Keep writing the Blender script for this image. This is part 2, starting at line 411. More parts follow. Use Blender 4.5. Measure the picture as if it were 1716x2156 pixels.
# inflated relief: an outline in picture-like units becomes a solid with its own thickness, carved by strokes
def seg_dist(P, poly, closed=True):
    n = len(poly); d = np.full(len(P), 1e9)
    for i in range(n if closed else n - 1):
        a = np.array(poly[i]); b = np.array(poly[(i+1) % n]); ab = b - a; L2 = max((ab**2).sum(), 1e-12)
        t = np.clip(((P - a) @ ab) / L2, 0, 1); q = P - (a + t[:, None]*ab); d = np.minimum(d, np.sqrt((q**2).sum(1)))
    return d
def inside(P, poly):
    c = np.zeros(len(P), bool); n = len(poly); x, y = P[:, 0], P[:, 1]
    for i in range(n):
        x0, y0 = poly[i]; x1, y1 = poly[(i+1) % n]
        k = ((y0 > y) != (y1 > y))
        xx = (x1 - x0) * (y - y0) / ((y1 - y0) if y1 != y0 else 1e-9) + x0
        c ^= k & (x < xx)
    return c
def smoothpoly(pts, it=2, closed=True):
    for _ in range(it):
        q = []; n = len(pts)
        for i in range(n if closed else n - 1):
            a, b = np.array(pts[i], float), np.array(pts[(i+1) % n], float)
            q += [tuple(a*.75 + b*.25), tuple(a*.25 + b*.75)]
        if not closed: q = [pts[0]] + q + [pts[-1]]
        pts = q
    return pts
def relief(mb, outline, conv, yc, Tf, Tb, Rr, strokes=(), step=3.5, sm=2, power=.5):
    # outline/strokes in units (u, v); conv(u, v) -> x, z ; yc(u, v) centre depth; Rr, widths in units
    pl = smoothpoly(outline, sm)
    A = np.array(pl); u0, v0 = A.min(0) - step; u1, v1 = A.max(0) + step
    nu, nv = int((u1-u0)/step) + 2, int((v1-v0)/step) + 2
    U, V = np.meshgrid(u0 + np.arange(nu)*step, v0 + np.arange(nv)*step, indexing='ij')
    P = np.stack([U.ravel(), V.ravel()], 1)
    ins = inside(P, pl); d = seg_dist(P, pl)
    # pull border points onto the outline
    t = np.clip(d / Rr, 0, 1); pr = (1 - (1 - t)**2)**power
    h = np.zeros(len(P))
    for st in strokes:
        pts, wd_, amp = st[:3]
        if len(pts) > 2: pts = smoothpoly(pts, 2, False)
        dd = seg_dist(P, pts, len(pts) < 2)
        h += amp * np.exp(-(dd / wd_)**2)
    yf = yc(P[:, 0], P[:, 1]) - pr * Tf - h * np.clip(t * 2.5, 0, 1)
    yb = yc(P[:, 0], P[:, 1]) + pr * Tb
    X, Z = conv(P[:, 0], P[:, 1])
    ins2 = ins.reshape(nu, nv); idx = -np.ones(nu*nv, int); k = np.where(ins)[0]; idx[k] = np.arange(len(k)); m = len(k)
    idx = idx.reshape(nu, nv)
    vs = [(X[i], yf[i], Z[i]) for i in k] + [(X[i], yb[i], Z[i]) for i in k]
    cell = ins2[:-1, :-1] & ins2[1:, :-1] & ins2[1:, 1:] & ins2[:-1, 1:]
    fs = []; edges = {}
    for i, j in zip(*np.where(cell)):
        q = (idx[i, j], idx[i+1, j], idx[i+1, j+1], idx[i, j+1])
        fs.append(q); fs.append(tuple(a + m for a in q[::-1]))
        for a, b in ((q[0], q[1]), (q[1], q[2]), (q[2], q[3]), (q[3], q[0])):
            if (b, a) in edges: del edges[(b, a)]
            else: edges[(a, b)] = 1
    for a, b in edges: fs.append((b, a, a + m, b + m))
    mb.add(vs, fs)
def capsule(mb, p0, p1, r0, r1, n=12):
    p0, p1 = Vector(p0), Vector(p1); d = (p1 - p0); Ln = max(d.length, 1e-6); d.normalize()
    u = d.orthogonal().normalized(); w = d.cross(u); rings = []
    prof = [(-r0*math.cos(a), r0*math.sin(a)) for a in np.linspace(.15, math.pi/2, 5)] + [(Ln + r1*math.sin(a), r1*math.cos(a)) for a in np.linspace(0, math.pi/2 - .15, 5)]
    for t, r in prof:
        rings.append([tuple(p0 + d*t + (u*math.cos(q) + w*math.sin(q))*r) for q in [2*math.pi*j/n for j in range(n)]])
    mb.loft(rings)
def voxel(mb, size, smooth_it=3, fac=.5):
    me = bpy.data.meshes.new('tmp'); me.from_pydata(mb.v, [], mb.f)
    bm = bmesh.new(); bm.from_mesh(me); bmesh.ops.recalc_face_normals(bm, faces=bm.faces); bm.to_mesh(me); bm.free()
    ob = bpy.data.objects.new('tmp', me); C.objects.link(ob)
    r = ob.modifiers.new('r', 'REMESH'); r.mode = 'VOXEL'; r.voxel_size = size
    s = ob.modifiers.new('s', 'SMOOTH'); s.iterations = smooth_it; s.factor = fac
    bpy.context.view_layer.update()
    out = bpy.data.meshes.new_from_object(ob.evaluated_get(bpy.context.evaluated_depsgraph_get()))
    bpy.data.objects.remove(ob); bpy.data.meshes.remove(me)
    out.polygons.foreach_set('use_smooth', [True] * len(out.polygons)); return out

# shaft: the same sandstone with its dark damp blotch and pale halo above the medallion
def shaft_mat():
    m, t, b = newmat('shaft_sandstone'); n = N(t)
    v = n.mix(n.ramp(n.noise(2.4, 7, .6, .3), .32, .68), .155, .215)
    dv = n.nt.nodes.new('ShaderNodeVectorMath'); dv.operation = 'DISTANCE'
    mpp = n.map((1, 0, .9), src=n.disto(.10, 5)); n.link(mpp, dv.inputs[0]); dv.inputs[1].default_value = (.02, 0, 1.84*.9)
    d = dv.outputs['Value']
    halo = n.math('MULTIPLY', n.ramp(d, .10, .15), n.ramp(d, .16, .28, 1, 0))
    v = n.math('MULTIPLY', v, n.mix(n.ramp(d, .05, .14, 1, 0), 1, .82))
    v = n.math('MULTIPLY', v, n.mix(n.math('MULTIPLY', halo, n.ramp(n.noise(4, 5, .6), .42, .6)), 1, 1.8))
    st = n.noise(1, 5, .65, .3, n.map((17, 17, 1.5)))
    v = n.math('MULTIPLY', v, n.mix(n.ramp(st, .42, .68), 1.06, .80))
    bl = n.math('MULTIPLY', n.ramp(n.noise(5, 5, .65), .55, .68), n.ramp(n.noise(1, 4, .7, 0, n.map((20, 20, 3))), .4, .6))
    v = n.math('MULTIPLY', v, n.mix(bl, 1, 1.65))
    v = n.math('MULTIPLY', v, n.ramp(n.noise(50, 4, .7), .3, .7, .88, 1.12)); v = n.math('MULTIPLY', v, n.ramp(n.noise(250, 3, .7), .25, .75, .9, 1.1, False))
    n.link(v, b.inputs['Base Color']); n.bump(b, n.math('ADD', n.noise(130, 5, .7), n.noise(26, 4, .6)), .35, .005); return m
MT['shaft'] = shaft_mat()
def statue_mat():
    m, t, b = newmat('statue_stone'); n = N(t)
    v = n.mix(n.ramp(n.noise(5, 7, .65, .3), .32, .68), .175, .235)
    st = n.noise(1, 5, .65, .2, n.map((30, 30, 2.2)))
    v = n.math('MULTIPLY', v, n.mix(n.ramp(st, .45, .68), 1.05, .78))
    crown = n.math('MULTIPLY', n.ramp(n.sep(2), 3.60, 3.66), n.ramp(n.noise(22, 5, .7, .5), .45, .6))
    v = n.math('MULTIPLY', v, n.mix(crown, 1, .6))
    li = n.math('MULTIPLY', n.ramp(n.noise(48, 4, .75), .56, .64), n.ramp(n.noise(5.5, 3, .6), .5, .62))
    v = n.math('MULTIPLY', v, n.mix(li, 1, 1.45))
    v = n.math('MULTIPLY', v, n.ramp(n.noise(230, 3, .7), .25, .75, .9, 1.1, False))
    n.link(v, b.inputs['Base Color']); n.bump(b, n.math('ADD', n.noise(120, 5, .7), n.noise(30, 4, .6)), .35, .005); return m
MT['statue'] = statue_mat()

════

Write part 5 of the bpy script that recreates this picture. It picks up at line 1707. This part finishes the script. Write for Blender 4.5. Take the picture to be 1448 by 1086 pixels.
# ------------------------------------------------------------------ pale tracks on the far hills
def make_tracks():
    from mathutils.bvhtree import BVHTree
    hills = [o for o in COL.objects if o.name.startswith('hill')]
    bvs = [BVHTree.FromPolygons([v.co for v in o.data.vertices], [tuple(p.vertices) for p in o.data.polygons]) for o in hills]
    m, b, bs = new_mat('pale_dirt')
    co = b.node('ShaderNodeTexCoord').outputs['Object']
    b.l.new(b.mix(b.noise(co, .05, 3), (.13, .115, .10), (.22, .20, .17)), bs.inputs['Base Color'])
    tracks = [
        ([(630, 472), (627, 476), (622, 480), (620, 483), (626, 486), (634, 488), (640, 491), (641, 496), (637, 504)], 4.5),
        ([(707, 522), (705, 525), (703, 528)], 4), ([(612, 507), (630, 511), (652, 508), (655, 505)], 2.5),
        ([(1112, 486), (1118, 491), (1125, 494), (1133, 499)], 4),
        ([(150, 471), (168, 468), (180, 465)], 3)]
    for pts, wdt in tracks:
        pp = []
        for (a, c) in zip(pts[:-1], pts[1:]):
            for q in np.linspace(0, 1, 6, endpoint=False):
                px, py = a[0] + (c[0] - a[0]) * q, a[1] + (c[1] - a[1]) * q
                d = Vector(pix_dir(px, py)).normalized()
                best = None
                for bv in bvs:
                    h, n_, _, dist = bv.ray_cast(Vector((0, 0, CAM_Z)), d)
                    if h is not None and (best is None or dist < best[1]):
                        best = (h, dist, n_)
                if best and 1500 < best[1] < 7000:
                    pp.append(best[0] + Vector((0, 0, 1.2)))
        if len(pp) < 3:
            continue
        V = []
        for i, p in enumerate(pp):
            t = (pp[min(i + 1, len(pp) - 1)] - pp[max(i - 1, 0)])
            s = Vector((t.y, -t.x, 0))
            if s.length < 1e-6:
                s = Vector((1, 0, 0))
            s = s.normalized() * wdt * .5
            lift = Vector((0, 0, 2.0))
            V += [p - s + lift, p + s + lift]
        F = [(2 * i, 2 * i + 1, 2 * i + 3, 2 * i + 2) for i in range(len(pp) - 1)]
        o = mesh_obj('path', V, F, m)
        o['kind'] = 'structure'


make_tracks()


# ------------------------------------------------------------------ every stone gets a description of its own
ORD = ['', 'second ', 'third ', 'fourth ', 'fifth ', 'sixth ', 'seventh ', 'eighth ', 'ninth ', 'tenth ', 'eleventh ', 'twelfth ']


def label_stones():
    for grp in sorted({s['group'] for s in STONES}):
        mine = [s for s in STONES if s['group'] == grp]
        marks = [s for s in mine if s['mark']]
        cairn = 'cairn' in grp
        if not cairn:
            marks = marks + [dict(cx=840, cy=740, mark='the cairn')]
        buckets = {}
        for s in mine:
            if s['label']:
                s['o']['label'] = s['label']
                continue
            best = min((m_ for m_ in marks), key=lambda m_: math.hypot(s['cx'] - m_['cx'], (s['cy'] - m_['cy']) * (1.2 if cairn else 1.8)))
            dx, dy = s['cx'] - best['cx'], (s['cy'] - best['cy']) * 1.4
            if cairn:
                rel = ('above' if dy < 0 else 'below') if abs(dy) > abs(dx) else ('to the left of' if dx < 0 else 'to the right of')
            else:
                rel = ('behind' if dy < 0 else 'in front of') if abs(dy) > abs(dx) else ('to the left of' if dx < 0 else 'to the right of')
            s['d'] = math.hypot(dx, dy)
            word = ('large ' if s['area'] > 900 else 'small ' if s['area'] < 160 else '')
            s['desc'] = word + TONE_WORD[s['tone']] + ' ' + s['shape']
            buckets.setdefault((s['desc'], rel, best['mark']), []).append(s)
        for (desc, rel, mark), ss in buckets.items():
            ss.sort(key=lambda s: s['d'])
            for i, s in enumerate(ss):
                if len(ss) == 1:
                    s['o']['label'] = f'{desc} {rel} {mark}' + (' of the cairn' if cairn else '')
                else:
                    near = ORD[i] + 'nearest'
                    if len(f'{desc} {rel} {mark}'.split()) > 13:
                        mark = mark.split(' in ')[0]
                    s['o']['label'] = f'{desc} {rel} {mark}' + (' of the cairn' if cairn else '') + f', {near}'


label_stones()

════

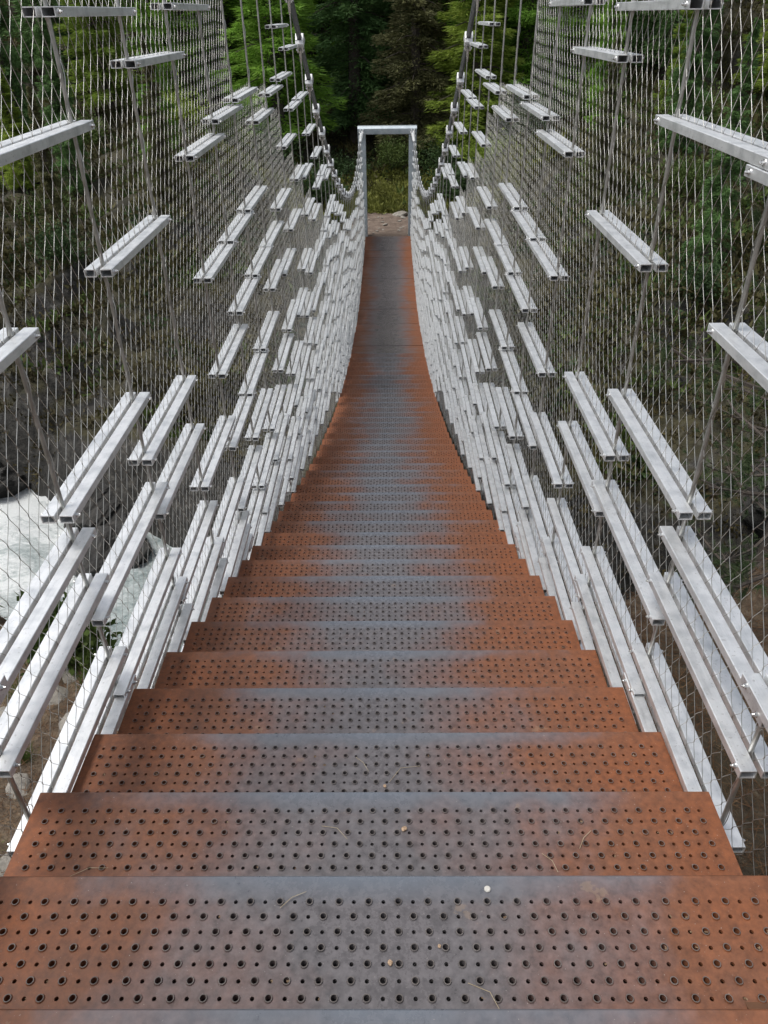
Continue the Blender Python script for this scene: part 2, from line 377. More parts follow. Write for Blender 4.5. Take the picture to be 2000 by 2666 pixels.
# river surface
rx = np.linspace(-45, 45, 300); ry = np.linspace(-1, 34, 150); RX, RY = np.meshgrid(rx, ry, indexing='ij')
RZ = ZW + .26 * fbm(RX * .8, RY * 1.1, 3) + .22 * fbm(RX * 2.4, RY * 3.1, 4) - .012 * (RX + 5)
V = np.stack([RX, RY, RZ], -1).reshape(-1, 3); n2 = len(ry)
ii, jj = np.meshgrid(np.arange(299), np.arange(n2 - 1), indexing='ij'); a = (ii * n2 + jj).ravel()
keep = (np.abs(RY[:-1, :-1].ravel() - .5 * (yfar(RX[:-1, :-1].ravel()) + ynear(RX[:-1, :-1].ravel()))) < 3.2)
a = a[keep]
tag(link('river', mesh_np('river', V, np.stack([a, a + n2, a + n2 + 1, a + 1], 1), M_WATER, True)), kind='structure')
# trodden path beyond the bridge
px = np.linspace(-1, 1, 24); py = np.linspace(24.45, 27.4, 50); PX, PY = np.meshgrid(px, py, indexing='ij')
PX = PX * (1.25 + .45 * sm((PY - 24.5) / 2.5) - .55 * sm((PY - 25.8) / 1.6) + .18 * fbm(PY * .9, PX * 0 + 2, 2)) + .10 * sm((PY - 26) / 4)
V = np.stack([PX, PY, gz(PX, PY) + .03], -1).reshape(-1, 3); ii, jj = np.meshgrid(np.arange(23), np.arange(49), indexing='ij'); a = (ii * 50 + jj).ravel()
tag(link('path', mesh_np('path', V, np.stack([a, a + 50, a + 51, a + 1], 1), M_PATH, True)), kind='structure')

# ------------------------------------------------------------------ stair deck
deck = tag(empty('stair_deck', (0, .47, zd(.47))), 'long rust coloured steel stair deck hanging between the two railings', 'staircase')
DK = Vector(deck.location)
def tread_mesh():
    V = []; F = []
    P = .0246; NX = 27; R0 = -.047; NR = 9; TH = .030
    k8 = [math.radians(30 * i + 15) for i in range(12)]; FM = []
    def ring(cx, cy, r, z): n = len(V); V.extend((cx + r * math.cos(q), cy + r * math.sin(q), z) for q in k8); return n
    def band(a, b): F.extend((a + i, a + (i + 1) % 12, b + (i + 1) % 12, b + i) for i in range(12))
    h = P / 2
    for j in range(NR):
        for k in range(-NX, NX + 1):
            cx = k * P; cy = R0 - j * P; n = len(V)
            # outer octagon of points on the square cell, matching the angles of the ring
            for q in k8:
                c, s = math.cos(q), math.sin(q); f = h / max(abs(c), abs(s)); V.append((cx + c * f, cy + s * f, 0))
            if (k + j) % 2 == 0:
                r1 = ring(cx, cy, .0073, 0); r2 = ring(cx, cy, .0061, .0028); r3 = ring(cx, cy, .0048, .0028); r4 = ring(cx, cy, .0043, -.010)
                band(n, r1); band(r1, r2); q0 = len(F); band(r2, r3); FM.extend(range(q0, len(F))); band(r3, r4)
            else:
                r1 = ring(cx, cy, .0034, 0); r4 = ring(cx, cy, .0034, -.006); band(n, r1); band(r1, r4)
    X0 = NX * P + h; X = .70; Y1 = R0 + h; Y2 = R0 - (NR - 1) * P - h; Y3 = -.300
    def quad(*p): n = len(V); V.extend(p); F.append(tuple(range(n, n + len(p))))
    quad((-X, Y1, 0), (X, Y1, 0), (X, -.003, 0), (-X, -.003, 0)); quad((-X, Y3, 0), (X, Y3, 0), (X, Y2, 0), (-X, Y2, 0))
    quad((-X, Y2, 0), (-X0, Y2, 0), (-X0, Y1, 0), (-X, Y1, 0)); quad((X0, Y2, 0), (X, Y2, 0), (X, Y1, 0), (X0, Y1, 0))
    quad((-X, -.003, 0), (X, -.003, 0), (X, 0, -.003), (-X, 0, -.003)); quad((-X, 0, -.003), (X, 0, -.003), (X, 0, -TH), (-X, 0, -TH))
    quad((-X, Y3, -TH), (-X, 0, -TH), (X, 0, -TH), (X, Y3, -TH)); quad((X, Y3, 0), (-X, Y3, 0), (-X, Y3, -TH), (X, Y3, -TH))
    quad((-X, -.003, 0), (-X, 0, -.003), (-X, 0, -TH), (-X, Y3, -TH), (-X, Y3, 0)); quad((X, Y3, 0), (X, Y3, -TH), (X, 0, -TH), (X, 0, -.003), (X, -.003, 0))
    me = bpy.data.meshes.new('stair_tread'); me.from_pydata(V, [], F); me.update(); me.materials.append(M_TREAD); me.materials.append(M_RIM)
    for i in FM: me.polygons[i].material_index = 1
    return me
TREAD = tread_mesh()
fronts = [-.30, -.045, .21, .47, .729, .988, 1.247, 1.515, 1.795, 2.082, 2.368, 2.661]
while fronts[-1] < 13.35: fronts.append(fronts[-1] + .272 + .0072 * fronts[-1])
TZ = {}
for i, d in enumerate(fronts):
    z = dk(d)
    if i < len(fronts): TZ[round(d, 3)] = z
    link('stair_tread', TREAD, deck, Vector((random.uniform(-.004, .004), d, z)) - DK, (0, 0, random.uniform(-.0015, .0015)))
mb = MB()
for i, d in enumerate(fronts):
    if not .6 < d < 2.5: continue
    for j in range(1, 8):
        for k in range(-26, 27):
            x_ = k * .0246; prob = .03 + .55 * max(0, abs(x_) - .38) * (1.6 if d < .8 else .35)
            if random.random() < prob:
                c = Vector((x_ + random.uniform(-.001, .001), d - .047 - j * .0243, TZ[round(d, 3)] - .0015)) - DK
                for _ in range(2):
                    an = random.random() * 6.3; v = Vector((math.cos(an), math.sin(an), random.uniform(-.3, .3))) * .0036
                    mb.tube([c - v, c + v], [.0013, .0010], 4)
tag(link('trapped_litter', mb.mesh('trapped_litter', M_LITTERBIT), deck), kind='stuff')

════

WHAT TO WORK ON: Read the entries and show each line that mentions "Write".

TASK SOLUTION:
Write part 5 of the bpy script that recreates this picture. It picks up at line 1707. This part finishes the script. Write for Blender 4.5. Take the picture to be 1448 by 1086 pixels.
Continue the Blender Python script for this scene: part 2, from line 377. More parts follow. Write for Blender 4.5. Take the picture to be 2000 by 2666 pixels.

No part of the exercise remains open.